In Trump’s America, the ACLU decides on a new identity.

Chet Strange/Getty Images

According to a memo leaked to the The Wall Street Journal, the ACLU has begun shifting its stalwart stance on the First Amendment, in recognition of the surge of hate speech that has accompanied the president’s rise to power. “Our position in one area can sometimes present a conflict with our work and goals in another area,” the memo says. “Work to protect speech rights may raise tensions with racial justice, reproductive freedom, or a myriad of other rights, where the content of the speech we seek to protect conflicts with our policies on those matters, and/or otherwise is directed at menacing vulnerable groups or individuals.”

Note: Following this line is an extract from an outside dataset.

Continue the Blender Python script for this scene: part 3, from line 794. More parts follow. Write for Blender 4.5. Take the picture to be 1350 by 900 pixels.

The organization has been grappling with its position on free speech over the past year, after its clients, the white supremacist groups at the “Unite the Right” rally in Charlottesville in August 2017, started the violence that led to the death of Heather Heyer. At the time, the ACLU decided that it would no longer defend armed hate groups, a position this memo solidifies.

While the U.S. continues to be more tolerant of offensive speech than the rest of the world, with 71 percent of Americans believing they should be allowed to say what they want, there are generational differences. Forty percent of millennials, according to a Pew Research Center poll in 2015, think the government should be allowed to prevent speech that is offensive to minority groups.

As The New Republic’s Sarah Jones wrote last year, Trump’s presidency “supports the notion that no law, even when it is enshrined in the Constitution, can alone justify an absolute position on free speech. That position has to be bolstered by cultural norms, including a consensus that the president must not legitimize and amplify the speech of those who openly bear the swastika and believe that other races are inferior to the white race. Free speech isn’t a pure and abstract good. Like all civil liberties, it is shaped by the context in which it occurs.”